═══ Dataset extract ═══

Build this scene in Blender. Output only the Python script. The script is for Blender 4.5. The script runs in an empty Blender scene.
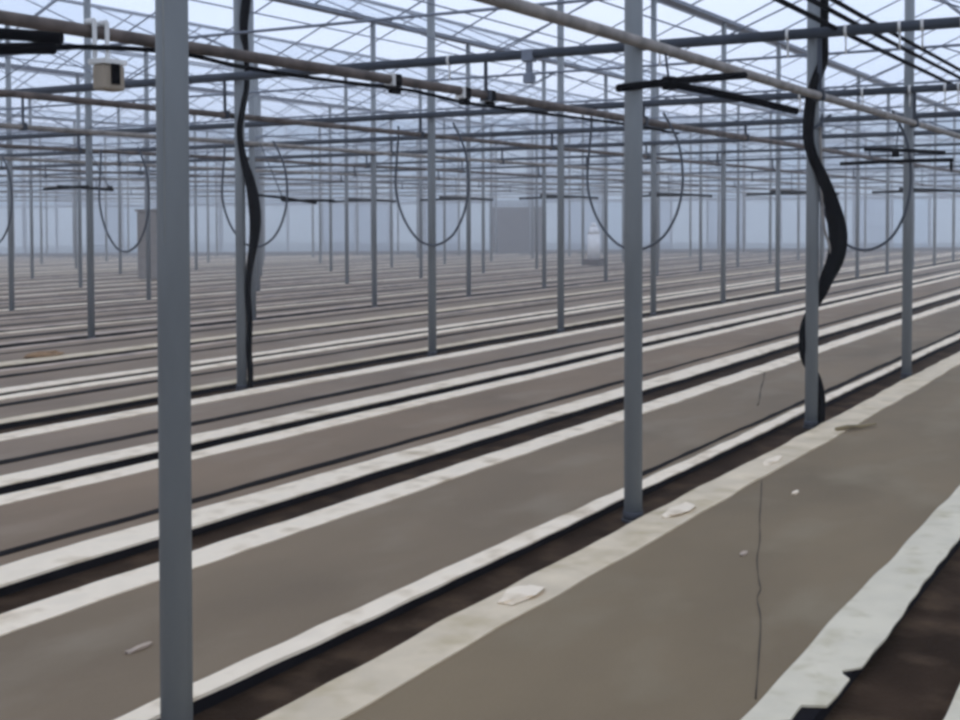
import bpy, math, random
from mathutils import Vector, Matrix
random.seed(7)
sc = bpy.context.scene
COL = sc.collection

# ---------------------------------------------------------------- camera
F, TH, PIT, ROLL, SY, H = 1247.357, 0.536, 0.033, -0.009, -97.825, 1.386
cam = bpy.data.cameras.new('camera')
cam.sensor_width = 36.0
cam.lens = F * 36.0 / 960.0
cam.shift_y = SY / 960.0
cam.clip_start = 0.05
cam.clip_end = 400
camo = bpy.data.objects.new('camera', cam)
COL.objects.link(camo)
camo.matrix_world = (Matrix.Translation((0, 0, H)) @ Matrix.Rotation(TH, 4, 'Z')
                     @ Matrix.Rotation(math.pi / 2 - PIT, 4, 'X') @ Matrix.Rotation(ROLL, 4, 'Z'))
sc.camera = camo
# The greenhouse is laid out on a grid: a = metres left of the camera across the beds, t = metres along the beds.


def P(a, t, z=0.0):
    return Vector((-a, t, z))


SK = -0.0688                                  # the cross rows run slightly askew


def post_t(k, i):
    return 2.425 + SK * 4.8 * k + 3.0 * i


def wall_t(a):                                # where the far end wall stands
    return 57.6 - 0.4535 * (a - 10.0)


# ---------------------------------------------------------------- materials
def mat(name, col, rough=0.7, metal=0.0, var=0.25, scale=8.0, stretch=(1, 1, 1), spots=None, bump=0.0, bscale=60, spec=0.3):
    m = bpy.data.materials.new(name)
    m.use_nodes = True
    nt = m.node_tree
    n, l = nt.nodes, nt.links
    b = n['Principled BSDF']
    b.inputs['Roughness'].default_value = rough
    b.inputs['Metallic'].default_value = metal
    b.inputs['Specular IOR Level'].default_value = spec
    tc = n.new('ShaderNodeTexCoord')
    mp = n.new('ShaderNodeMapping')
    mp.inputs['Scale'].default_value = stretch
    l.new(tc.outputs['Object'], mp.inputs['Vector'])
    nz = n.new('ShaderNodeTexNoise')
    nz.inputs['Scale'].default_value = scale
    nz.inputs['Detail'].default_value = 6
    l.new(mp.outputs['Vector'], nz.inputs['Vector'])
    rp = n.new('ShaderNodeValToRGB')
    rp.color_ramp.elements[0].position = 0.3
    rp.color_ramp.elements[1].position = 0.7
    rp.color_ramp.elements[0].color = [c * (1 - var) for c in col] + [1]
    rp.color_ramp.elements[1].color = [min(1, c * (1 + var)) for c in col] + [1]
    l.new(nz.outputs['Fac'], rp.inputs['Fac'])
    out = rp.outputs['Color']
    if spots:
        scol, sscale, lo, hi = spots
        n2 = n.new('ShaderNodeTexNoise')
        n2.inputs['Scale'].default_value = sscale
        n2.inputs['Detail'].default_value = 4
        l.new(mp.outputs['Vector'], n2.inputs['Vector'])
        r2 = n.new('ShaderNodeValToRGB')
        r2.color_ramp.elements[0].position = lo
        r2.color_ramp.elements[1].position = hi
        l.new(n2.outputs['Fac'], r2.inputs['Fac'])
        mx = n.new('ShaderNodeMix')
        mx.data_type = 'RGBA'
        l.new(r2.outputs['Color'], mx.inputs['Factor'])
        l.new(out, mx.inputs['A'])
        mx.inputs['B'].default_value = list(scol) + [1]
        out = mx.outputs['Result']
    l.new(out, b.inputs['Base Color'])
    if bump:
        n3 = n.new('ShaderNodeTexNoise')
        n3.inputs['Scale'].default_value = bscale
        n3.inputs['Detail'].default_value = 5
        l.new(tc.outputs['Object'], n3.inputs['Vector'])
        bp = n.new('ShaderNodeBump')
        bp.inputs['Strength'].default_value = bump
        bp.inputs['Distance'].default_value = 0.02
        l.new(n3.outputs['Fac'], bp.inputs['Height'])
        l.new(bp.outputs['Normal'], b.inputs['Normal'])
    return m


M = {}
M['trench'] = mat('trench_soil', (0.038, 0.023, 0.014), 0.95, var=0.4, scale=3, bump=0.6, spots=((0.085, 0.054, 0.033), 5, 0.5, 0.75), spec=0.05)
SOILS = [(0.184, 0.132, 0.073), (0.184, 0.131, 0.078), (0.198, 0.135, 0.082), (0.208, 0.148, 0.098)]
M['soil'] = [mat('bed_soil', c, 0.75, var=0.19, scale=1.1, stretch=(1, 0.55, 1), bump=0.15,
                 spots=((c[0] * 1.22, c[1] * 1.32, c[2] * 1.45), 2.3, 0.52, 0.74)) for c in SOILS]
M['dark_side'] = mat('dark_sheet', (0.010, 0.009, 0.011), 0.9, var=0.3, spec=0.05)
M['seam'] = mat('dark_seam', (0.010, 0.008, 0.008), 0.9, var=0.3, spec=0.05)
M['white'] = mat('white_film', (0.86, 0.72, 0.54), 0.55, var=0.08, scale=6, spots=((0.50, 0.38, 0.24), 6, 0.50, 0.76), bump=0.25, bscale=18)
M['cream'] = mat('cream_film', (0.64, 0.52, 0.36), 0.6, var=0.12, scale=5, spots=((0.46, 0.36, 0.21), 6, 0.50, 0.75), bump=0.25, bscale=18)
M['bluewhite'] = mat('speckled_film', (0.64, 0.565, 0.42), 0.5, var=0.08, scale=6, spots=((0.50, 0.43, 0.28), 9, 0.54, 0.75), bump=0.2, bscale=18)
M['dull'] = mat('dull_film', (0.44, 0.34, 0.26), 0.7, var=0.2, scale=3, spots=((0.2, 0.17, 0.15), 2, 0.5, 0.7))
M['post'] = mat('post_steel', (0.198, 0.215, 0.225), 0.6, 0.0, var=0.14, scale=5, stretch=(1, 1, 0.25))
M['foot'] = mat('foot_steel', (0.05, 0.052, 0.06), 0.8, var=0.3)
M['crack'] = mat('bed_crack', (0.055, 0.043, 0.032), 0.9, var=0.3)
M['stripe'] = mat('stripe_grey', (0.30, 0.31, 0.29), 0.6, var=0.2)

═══

All of the material above needs to be restated exactly, with no pictures.

Build this scene in Blender. Output only the Python script. The script is for Blender 4.5. The script runs in an empty Blender scene.
import bpy, math, random
from mathutils import Vector, Matrix
random.seed(7)
sc = bpy.context.scene
COL = sc.collection

# ---------------------------------------------------------------- camera
F, TH, PIT, ROLL, SY, H = 1247.357, 0.536, 0.033, -0.009, -97.825, 1.386
cam = bpy.data.cameras.new('camera')
cam.sensor_width = 36.0
cam.lens = F * 36.0 / 960.0
cam.shift_y = SY / 960.0
cam.clip_start = 0.05
cam.clip_end = 400
camo = bpy.data.objects.new('camera', cam)
COL.objects.link(camo)
camo.matrix_world = (Matrix.Translation((0, 0, H)) @ Matrix.Rotation(TH, 4, 'Z')
                     @ Matrix.Rotation(math.pi / 2 - PIT, 4, 'X') @ Matrix.Rotation(ROLL, 4, 'Z'))
sc.camera = camo
# The greenhouse is laid out on a grid: a = metres left of the camera across the beds, t = metres along the beds.


def P(a, t, z=0.0):
    return Vector((-a, t, z))


SK = -0.0688                                  # the cross rows run slightly askew


def post_t(k, i):
    return 2.425 + SK * 4.8 * k + 3.0 * i


def wall_t(a):                                # where the far end wall stands
    return 57.6 - 0.4535 * (a - 10.0)


# ---------------------------------------------------------------- materials
def mat(name, col, rough=0.7, metal=0.0, var=0.25, scale=8.0, stretch=(1, 1, 1), spots=None, bump=0.0, bscale=60, spec=0.3):
    m = bpy.data.materials.new(name)
    m.use_nodes = True
    nt = m.node_tree
    n, l = nt.nodes, nt.links
    b = n['Principled BSDF']
    b.inputs['Roughness'].default_value = rough
    b.inputs['Metallic'].default_value = metal
    b.inputs['Specular IOR Level'].default_value = spec
    tc = n.new('ShaderNodeTexCoord')
    mp = n.new('ShaderNodeMapping')
    mp.inputs['Scale'].default_value = stretch
    l.new(tc.outputs['Object'], mp.inputs['Vector'])
    nz = n.new('ShaderNodeTexNoise')
    nz.inputs['Scale'].default_value = scale
    nz.inputs['Detail'].default_value = 6
    l.new(mp.outputs['Vector'], nz.inputs['Vector'])
    rp = n.new('ShaderNodeValToRGB')
    rp.color_ramp.elements[0].position = 0.3
    rp.color_ramp.elements[1].position = 0.7
    rp.color_ramp.elements[0].color = [c * (1 - var) for c in col] + [1]
    rp.color_ramp.elements[1].color = [min(1, c * (1 + var)) for c in col] + [1]
    l.new(nz.outputs['Fac'], rp.inputs['Fac'])
    out = rp.outputs['Color']
    if spots:
        scol, sscale, lo, hi = spots
        n2 = n.new('ShaderNodeTexNoise')
        n2.inputs['Scale'].default_value = sscale
        n2.inputs['Detail'].default_value = 4
        l.new(mp.outputs['Vector'], n2.inputs['Vector'])
        r2 = n.new('ShaderNodeValToRGB')
        r2.color_ramp.elements[0].position = lo
        r2.color_ramp.elements[1].position = hi
        l.new(n2.outputs['Fac'], r2.inputs['Fac'])
        mx = n.new('ShaderNodeMix')
        mx.data_type = 'RGBA'
        l.new(r2.outputs['Color'], mx.inputs['Factor'])
        l.new(out, mx.inputs['A'])
        mx.inputs['B'].default_value = list(scol) + [1]
        out = mx.outputs['Result']
    l.new(out, b.inputs['Base Color'])
    if bump:
        n3 = n.new('ShaderNodeTexNoise')
        n3.inputs['Scale'].default_value = bscale
        n3.inputs['Detail'].default_value = 5
        l.new(tc.outputs['Object'], n3.inputs['Vector'])
        bp = n.new('ShaderNodeBump')
        bp.inputs['Strength'].default_value = bump
        bp.inputs['Distance'].default_value = 0.02
        l.new(n3.outputs['Fac'], bp.inputs['Height'])
        l.new(bp.outputs['Normal'], b.inputs['Normal'])
    return m


M = {}
M['trench'] = mat('trench_soil', (0.038, 0.023, 0.014), 0.95, var=0.4, scale=3, bump=0.6, spots=((0.085, 0.054, 0.033), 5, 0.5, 0.75), spec=0.05)
SOILS = [(0.184, 0.132, 0.073), (0.184, 0.131, 0.078), (0.198, 0.135, 0.082), (0.208, 0.148, 0.098)]
M['soil'] = [mat('bed_soil', c, 0.75, var=0.19, scale=1.1, stretch=(1, 0.55, 1), bump=0.15,
                 spots=((c[0] * 1.22, c[1] * 1.32, c[2] * 1.45), 2.3, 0.52, 0.74)) for c in SOILS]
M['dark_side'] = mat('dark_sheet', (0.010, 0.009, 0.011), 0.9, var=0.3, spec=0.05)
M['seam'] = mat('dark_seam', (0.010, 0.008, 0.008), 0.9, var=0.3, spec=0.05)
M['white'] = mat('white_film', (0.86, 0.72, 0.54), 0.55, var=0.08, scale=6, spots=((0.50, 0.38, 0.24), 6, 0.50, 0.76), bump=0.25, bscale=18)
M['cream'] = mat('cream_film', (0.64, 0.52, 0.36), 0.6, var=0.12, scale=5, spots=((0.46, 0.36, 0.21), 6, 0.50, 0.75), bump=0.25, bscale=18)
M['bluewhite'] = mat('speckled_film', (0.64, 0.565, 0.42), 0.5, var=0.08, scale=6, spots=((0.50, 0.43, 0.28), 9, 0.54, 0.75), bump=0.2, bscale=18)
M['dull'] = mat('dull_film', (0.44, 0.34, 0.26), 0.7, var=0.2, scale=3, spots=((0.2, 0.17, 0.15), 2, 0.5, 0.7))
M['post'] = mat('post_steel', (0.198, 0.215, 0.225), 0.6, 0.0, var=0.14, scale=5, stretch=(1, 1, 0.25))
M['foot'] = mat('foot_steel', (0.05, 0.052, 0.06), 0.8, var=0.3)
M['crack'] = mat('bed_crack', (0.055, 0.043, 0.032), 0.9, var=0.3)
M['stripe'] = mat('stripe_grey', (0.30, 0.31, 0.29), 0.6, var=0.2)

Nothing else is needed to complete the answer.